WHAT THIS TASK INVOLVES:
Retype word for word the first line of the listing and each line after it up to the line with "cam.clip_start = 0.05; cam.clip_end = 2000", with the pictures taken out.

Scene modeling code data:
•••••
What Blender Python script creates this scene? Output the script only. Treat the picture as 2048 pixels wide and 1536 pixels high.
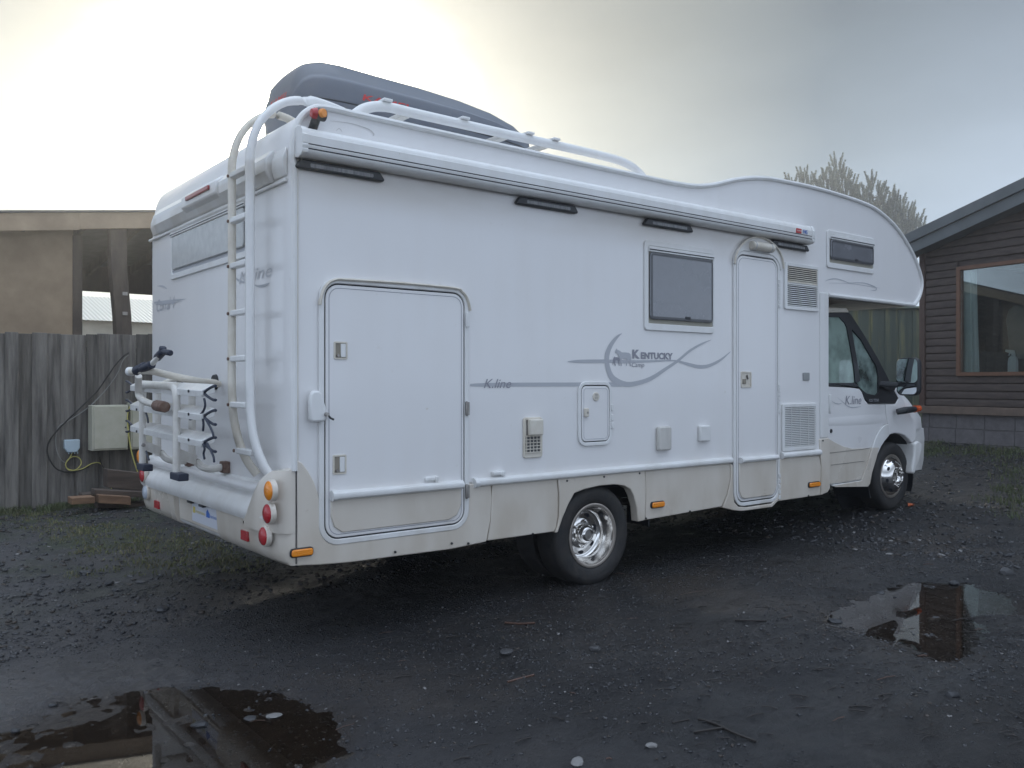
import bpy, bmesh, math, random
import numpy as np
from mathutils import Vector, Matrix
random.seed(7); RNG = np.random.default_rng(7)
scene = bpy.context.scene
for o in list(bpy.data.objects): bpy.data.objects.remove(o)

# ------------------------------------------------------------------ camera
TH = math.radians(51.8); F = 1720.0; CX, CY, CZ = -1.904, -4.313, 1.40; HOR = 765.0
fw = (math.cos(TH), math.sin(TH)); rt = (math.sin(TH), -math.cos(TH))
cam = bpy.data.cameras.new('camera'); camo = bpy.data.objects.new('camera', cam)
scene.collection.objects.link(camo); scene.camera = camo
camo.location = (CX, CY, CZ)
camo.rotation_euler = (math.radians(90), 0, TH - math.radians(90))
cam.sensor_width = 36; cam.lens = 36 * F / 2048; cam.shift_y = -3 / 2048
cam.clip_start = 0.05; cam.clip_end = 2000

# ------------------------------------------------------------------ sun + sky
SUN_AZ, SUN_EL = math.radians(66.6), math.radians(17.3)
sdir = Vector((math.cos(SUN_AZ) * math.cos(SUN_EL), math.sin(SUN_AZ) * math.cos(SUN_EL), math.sin(SUN_EL)))
sl = bpy.data.lights.new('sun', 'SUN'); sl.energy = 1.2; sl.angle = math.radians(10); sl.color = (1.0, 0.93, 0.80)
so = bpy.data.objects.new('sun', sl); scene.collection.objects.link(so)
so.rotation_euler = sdir.to_track_quat('Z', 'Y').to_euler()
world = bpy.data.worlds.new('World'); scene.world = world; world.use_nodes = True
wn, wl = world.node_tree.nodes, world.node_tree.links
for n in list(wn): wn.remove(n)
def N(t, **kw):
    n = wn.new(t)
    for k, v in kw.items(): setattr(n, k, v)
    return n
out = N('ShaderNodeOutputWorld')
sky = N('ShaderNodeTexSky', sky_type='NISHITA', sun_disc=False, sun_elevation=SUN_EL,
        sun_rotation=math.radians(90) - SUN_AZ, dust_density=6.0, air_density=1.2)
bg1 = N('ShaderNodeBackground'); bg1.inputs[1].default_value = 0.05
wl.new(sky.outputs[0], bg1.inputs[0])
tc = N('ShaderNodeTexCoord')
dotn = N('ShaderNodeVectorMath', operation='DOT_PRODUCT'); sv_ = Vector((sdir.x, sdir.y, sdir.z * 1.7)).normalized(); dotn.inputs[1].default_value = sv_
sq = N('ShaderNodeVectorMath', operation='MULTIPLY'); sq.inputs[1].default_value = (1, 1, 1.7); wl.new(tc.outputs['Generated'], sq.inputs[0])
sqn = N('ShaderNodeVectorMath', operation='NORMALIZE'); wl.new(sq.outputs[0], sqn.inputs[0]); wl.new(sqn.outputs[0], dotn.inputs[0])
ac = N('ShaderNodeMath', operation='ARCCOSINE'); wl.new(dotn.outputs['Value'], ac.inputs[0])
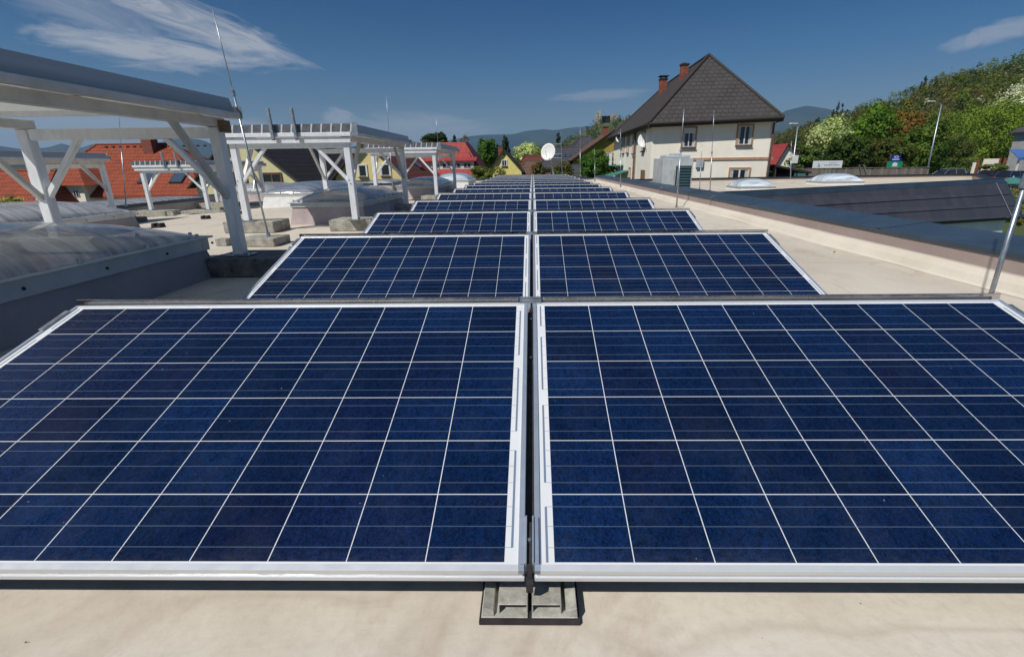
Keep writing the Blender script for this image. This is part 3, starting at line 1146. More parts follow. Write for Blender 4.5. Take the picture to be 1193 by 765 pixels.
# mounts at the gap
def make_mount():
    root = thing('panel_mount', '', 'panel mount', (0, YL, 0))
    ca, sa = math.cos(TILT), math.sin(TILT)
    MB().box(-.102, .100, -.026, .12, .0025, .012).box(-.03, .03, .121, 1.0, .0025, .010).build('rubber_mat', 'dark_rubber', root)
    for s in (-1, 1):
        t = MB()
        x0, x1 = (.004, .064) if s > 0 else (-.064, -.004)
        # raised tray with outer wing
        t.prism([(-.020, .013), (.11, .013), (.11, .016), (-.020, .016)], s * .004 if s > 0 else -.098, .096 if s > 0 else -.004, 'x')
        t.box(x0, x1, -.010, .10, .036, .039)
        t.box(x0, x1, .097, .10, .016, .036)
        t.box(min(s * .004, s * .007), max(s * .004, s * .007), -.008, .10, .016, .036)
        t.box(min(s * .061, s * .064), max(s * .061, s * .064), -.012, .10, .0162, .036)
        t.add([(s * .072, -.018, .017), (s * .096, -.018, .017), (s * .096, .1, .017), (s * .072, .1, .017), (s * .073, -.016, .028), (s * .094, -.016, .036), (s * .094, .1, .036), (s * .073, .1, .028)],
              [(0, 1, 2, 3), (4, 5, 6, 7), (0, 1, 5, 4), (1, 2, 6, 5), (2, 3, 7, 6), (3, 0, 4, 7)])
        t.build('foot_tray', 'concrete_metal', root, bevel=.0008)
    # side rails either side of gap, carrying the panels
    for s in (-1, 1):
        r = MB()
        P = [(.13, .030), (1.0, .030), (1.0, .0461), (.13, .0461)]
        r.prism(P, s * .012 if s > 0 else -.05, .05 if s > 0 else -.012, 'x')
        r.box(min(s * .02, s * .045), max(s * .02, s * .045), .90, .93, .046, .325)
        r.build('base_rail', 'alu_side', root)

    def loc(y, z):
        return (y * ca - z * sa, ZL + y * sa + z * ca)
    for s in (-1, 1):
        c = MB()
        # folded clamp flanges reaching over the frames
        for (ya, yb) in ((.012, .115),):
            x0, x1 = s * .0060, s * .0190
            c.prism([loc(ya, .0412), loc(yb, .0412), loc(yb, .0452), loc(ya, .0452)], min(x0, x1), max(x0, x1), 'x')
            x0, x1 = s * .0055, s * .0090
            c.prism([loc(ya, .010), loc(yb, .010), loc(yb, .0500), loc(ya, .0500)], min(x0, x1), max(x0, x1), 'x')
        c.build('middle_clamp', 'alu_side', root, bevel=.0006)
    c = MB()
    c.prism([loc(.020, .034), loc(.105, .034), loc(.105, .040), loc(.020, .040)], -.0052, .0052, 'x')
    c.prism([loc(-.009, -.01), loc(.0201, -.01), loc(.0201, .0395), loc(.010, .0395)], -.0050, .0050, 'x')
    c.prism([loc(-.012, -.02), loc(.010, -.02), loc(.010, .010), loc(-.012, .010)], -.007, .007, 'x')
    c.build('clamp_plate', 'dark_rubber', root)
    for yb, zb0 in ((.062, .040), (.70, .012), (.92, .012)):
        c = MB()
        a, b = loc(yb, zb0), loc(yb, zb0 + .006)
        c.tube((0, a[0], a[1]), (0, b[0], b[1]), .0042, .0042, 6)
        c.build('bolt', 'galvanised', root)
    c = MB()
    c.prism([loc(.106, .004), loc(.975, .004), loc(.975, .009), loc(.106, .009)], -.0098, .0098, 'x')
    c.build('gap_shade_strip', 'dark_rubber', root)  # dark strip added to stand in for the shadow below the gap
    c = MB()
    c.prism([loc(.984, .0412), loc(1.006, .0412), loc(1.006, .0560), loc(1.003, .0560), loc(1.003, .0440), loc(.984, .0440)], -.040, .040, 'x')
    c.build('joint_plate', 'galvanised', root, bevel=.0006)
    c = MB()
    for (a, b) in (((.05, .03), (.5, .028)), ((.5, .028), (.9, .05))):
        c.tube((.003, a[0], a[1]), (-.004, b[0], b[1]), .004, .004, 6)
    c.build('cable', 'dark_rubber', root)
    return root


simple('concrete_metal', (.46, .45, .40), .55, .12, .22, 40, .3, dark=(.28, .27, .24))
mnt = make_mount()
for k in range(NROW):
    o = mnt if k == 0 else copy_tree(mnt)
    o.location = (0, YL + PITCH * k, 0)
    lb = 'metal foot and clamp with two square trays at the front of the gap' if k == 0 else 'metal mount in the gap between the two panels of the %s row from the front' % ORD[k]
    tag(o, lb, 'panel mount', 'mounting feet along the gap between the panel columns')


# ------------------------------------------------------------------ louvred racks
def make_rack(name, label, x0, x1, y0, y1, zb, zt, group, pegs=False, wood=False, blocks=(True,) * 4, ridged=True):
    """rack: posts at x0/x1 and y0/y1, base height zb, beam top zt"""
    cx, cy = (x0 + x1) / 2, (y0 + y1) / 2
    root = thing(name, label, 'metal rack', (cx, cy, zb), 0, group)
    hx, hy, H = (x1 - x0) / 2, (y1 - y0) / 2, zt - zb
    for sy in (-1, 1):
        for sx in (-1, 1):
            p = MB().box(sx * hx - .043, sx * hx + .043, sy * hy - .043, sy * hy + .043, .008, H - .001)
            p.build('post', 'rack_white', root, bevel=.006)
            b = MB().box(sx * hx - .11, sx * hx + .11, sy * hy - .075, sy * hy + .075, 0, .0078)
            for q in (-1, 1):
                b.tube((sx * hx + q * .085, sy * hy, .008), (sx * hx + q * .085, sy * hy, .02), .009, .009, 6)
            b.build('base_plate', 'galvanised', root)
    for sy in (-1, 1):
        for sx in (-1, 1):
            MB().bar((sx * (hx - .03), sy * hy, H - .52), (sx * (hx - .46), sy * hy, H - .03), .042, .046, up=(0, 1, 0)).build('brace', 'rack_white', root, bevel=.004)
            MB().bar((sx * hx, sy * (hy - .03), H - .54), (sx * hx, sy * (hy - .50), H + .02), .042, .046, up=(1, 0, 0)).build('brace', 'rack_grey', root, bevel=.004)
    for sy in (-1, 1):
        MB().box(-hx + .044, hx - .044, sy * hy - .03, sy * hy + .03, H - .085, H - .001).build('cross_beam', 'rack_white', root, bevel=.004)
    for sx in (-1, 1):
        MB().box(sx * hx - .051, sx * hx + .051, -hy - .055, hy + .055, H + .001, H + .068).build('side_beam', 'rack_grey', root, bevel=.005)
    fb = MB().box(-hx - .13, hx + .08, -hy - .085, -hy - .058, H - .025, H + .045)
    fb.box(-hx - .15, hx + .10, -hy - .11, -hy - .059, H + .055, H + .105)
    fb.build('front_rail', 'rack_white', root, bevel=.004)
    nb = 14
    W = 2 * hx + .30
    step = W / nb
    top = H + .105
    for k in range(nb):
        xa = -hx - .19 + k * step
        m = MB()
        sk = .022
        m.prism([(xa, top), (xa + step - .020, top), (xa + step - .020 + sk, top + .105), (xa + sk, top + .105)], -hy - .09, hy + .09, 'y', mi=0, endmi=1)
        m.prism([(xa + step - .020, top + .002), (xa + step - .001, top + .002), (xa + step - .001 + sk, top + .104), (xa + step - .020 + sk, top + .104)], -hy - .097, -hy - .0895, 'y', mi=0)
        m.build('louvre', ['louvre_white', 'louvre_end'], root)
    xe = hx + .115
    for yj in [-hy + .25 + q_ * (2 * hy - .5) / 3 for q_ in range(4)]:
        MB().box(-hx - .14, xe + .02, yj - .022, yj + .022, H + .069, H + .1045).build('purlin', 'rack_white', root)
    for sx in (-1, 1):
        for sy in (-1, 1):
            for (dx_, dz_) in ((0, -.50), (.02, -.55)):
                MB().tube((sx * hx - .02 + dx_ * sx, sy * hy - .0435, H + dz_), (sx * hx - .02 + dx_ * sx, sy * hy - .052, H + dz_), .009, .009, 6).build('bolt', 'galvanised', root)
    f = MB()
    f.prism([(xe + .036, top + .002), (xe + .046, top + .002), (xe + .024, top + .102), (xe + .012, top + .102)], -hy - .085, hy + .02, 'y')
    f.build('edge_fin', 'fin_metal', root)
    f = MB()
    f.prism([(xe + .01, top - .046), (xe + .075, top - .046), (xe + .075, top - .002), (xe + .01, top - .002)], -hy - .10, hy + .05, 'y')
    f.build('edge_rail', 'rack_grey', root, bevel=.004)
    MB().box(xe + .015, xe + .085, hy + .051, hy + .058, top - .045, top + .045).build('end_cap', 'galvanised', root)
    MB().box(xe + .015, xe + .085, -hy - .108, -hy - .101, top - .045, top + .12).build('end_cap', 'galvanised', root)
    if wood:
        MB().box(hx + .055, hx + .105, hy - .05, hy + .03, H - .04, H + .045).build('wood_board', 'wood_board', root)
    if pegs:
        for px_ in pegs:
            p = MB()
            p.bar((px_ + .01, -hy - .135, H + .02), (px_ - .005, -hy - .135, H + .40), .04, .04)
            p.build('upright_tube', 'galvanised', root, bevel=.003)
            MB().box(px_ - .005, px_ + .025, -hy - .151, -hy - .119, H + .012, H + .0195).build('tube_plug', 'dark_rubber', root)
    return root


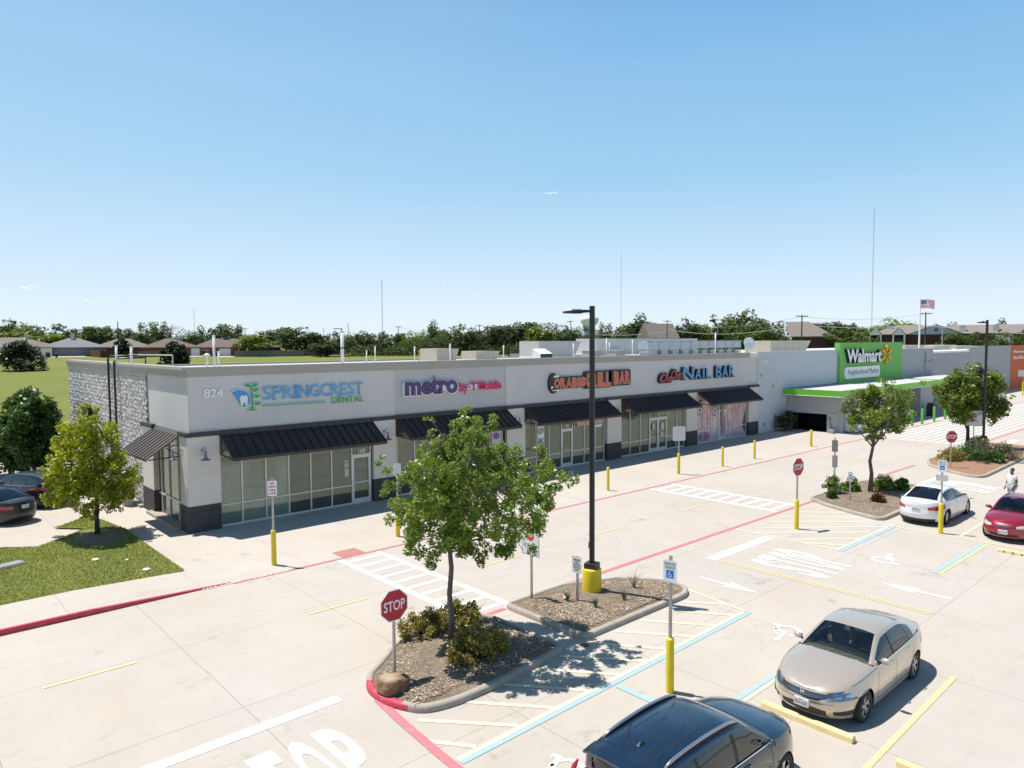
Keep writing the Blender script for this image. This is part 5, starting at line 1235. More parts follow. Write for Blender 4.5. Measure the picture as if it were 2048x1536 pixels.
# ------------------------------------------------------------------ rooftop things
RZ = 6.28
def vent(u, vt, y, r, label, cap=True, thick=False):
    r *= .75
    x, zt = PY(u, vt, y); o = thing('vent_pipe', label, 'vent pipe', (x,y,RZ), 0, 'white pipes on the shop roof'); h = zt-RZ
    b = MB(); b.tube([(0,0,0),(0,0,h)], r, 10); obj('pipe', b, M_white, o, smooth=True)
    if cap: b = MB(); b.tube([(0,0,h-.12),(0,0,h)], r*1.35, 10); obj('collar', b, M_white, o)
    if thick: b = MB(); b.tube([(0,0,h*.55),(0,0,h*.58)], r*1.12, 10); obj('band', b, M_black, o)
    return o
vent(427,670,34.5,.075,'tall leaning white roof pipe near the corner numerals')
vent(437,702,35.5,.06,'short white roof pipe beside the tall leaning one')
vent(232,690,41,.075,'white roof pipe left of the black conduits, left one of two'); vent(262,692,39.5,.075,'white roof pipe near the conduits, right one of two')
vent(684,662,37,.13,'thick white roof pipe with a dark band above the dental sign', thick=True)
vent(733,700,39,.05,'short thin roof pipe left of the purple sign'); vent(750,692,40,.055,'taller thin roof pipe left of the purple sign'); vent(829,692,41,.06,'white roof pipe above the purple sign')
vent(900,687,42,.07,'white roof pipe in front of the small tan roof unit'); vent(1007,690,44,.06,'white roof pipe above the purple and magenta sign end')
vent(1147,686,46,.09,'white roof pipe in front of the large white roof unit'); vent(1213,676,50,.08,'white roof pipe just right of the lamp post'); vent(1219,683,46,.07,'shorter white roof pipe with dark cap right of the lamp post')
vent(1265,678,50,.08,'white roof pipe against the long white roof unit'); vent(1431,665,46,.09,'tall white roof pipe between the condenser racks'); vent(1183,679,50,.1,'white roof pipe just left of the lamp post')
x, z = PY(414, 711, 34); o = thing('roof_ventilator', 'white mushroom ventilator on the roof corner', 'ventilator', (x,34,RZ)); b = MB(); b.lathe([(.05,0),(.05,z-RZ-.05),(.14,z-RZ-.05),(.13,z-RZ+.04),(.06,z-RZ+.09),(0,z-RZ+.1)], n=16); obj('hood', b, M_white, o, smooth=True)
# black conduits on the block wall with the rail above
o = thing('conduit_riser', 'two black conduits climbing the block wall over the parapet', 'conduit', (9.5,42,0)); b = MB()
b.tube([(9.52,42.2,1.2),(9.50,42.2,7.05),(9.6,42.2,7.2),(11.2,41.6,7.22)], .055, 8); b.tube([(9.52,41.0,1.2),(9.50,41.0,6.9),(9.6,41.0,7.1),(11.0,41.0,7.12),(11.0,41,6.3)], .055, 8); obj('conduit', b, M_black, o, world=True, smooth=True)
o = thing('roof_pipe_rail', 'pale pipe frame on the roof behind the black conduits', 'pipe frame', (11,40,RZ)); b = MB(); b.tube([(10.6,42.6,RZ),(10.6,42.6,7.25),(11.6,38.5,7.25),(11.6,38.5,RZ)], .035, 6); obj('pipe', b, M_tan, o, world=True)
def unit(u0, u1, vt, y, dep, material, label, name='roof_unit', z0=RZ, hood=0, extra=None, cat='roof unit'):
    xa, za = PY(u0, vt, y); xb, zb_ = PY(u1, vt, y); h = (za+zb_)/2-z0; wd = xb-xa; o = thing(name, label, cat, (xa, y, z0))
    b = MB(); b.box(.0,-0.01,0,wd,dep,.10*h+.05); obj('curb', b, M_white, o)
    b = MB(); b.box(.02,0,.1*h+.05,wd*(.7 if hood else 1)-.02,dep,h); bx = obj('cabinet', b, material, o)
    for k in range(1, 4):
        pb = MB(); x_ = wd*(.7 if hood else 1)*k/4; pb.box(x_-.012,-.008,.14*h+.05,x_+.012,.0,h-.06); obj('seam', pb, M_galv, bx)
    pb = MB(); pb.box(.1*wd,-.015,.35*h,.22*wd,.0,.55*h); obj('louvre', pb, M_galv, bx)
    if hood:
        b = MB(); x0 = wd*.7; b.add([(x0,0,h),(wd,0,h*(.98 if hood > 0 else .4)),(wd*.85,0,.15*h),(x0,0,.15*h),(x0,dep,h),(wd,dep,h*.98),(wd*.85,dep,.15*h),(x0,dep,.15*h)], [(3,2,1,0),(4,5,6,7),(0,1,5,4),(1,2,6,5),(2,3,7,6)]); obj('intake_hood', b, material, bx)
    return o
unit(873,918,697,44,2.2,M_tan,'small tan rooftop unit with sloping hood above the purple sign',hood=1)
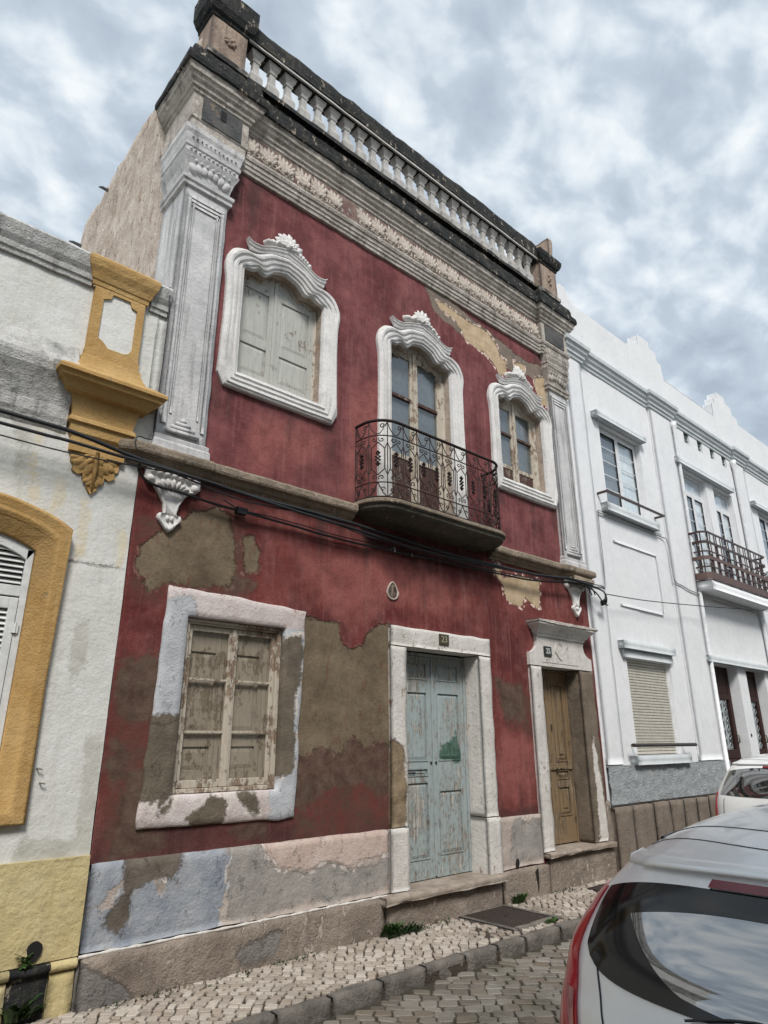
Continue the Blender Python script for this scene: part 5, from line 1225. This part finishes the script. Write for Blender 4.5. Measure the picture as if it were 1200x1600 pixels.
•••••
THE COMPLETED TASK:
What Blender Python script creates this scene? Output the script only. Treat the picture as 2048 pixels wide and 1536 pixels high.
import bpy, bmesh, math, random
import numpy as np
from mathutils import Vector, Matrix
random.seed(7); RNG = np.random.default_rng(7)
scene = bpy.context.scene
for o in list(bpy.data.objects): bpy.data.objects.remove(o)

# ------------------------------------------------------------------ camera
TH = math.radians(51.8); F = 1720.0; CX, CY, CZ = -1.904, -4.313, 1.40; HOR = 765.0
fw = (math.cos(TH), math.sin(TH)); rt = (math.sin(TH), -math.cos(TH))
cam = bpy.data.cameras.new('camera'); camo = bpy.data.objects.new('camera', cam)
scene.collection.objects.link(camo); scene.camera = camo
camo.location = (CX, CY, CZ)
camo.rotation_euler = (math.radians(90), 0, TH - math.radians(90))
cam.sensor_width = 36; cam.lens = 36 * F / 2048; cam.shift_y = -3 / 2048
cam.clip_start = 0.05; cam.clip_end = 2000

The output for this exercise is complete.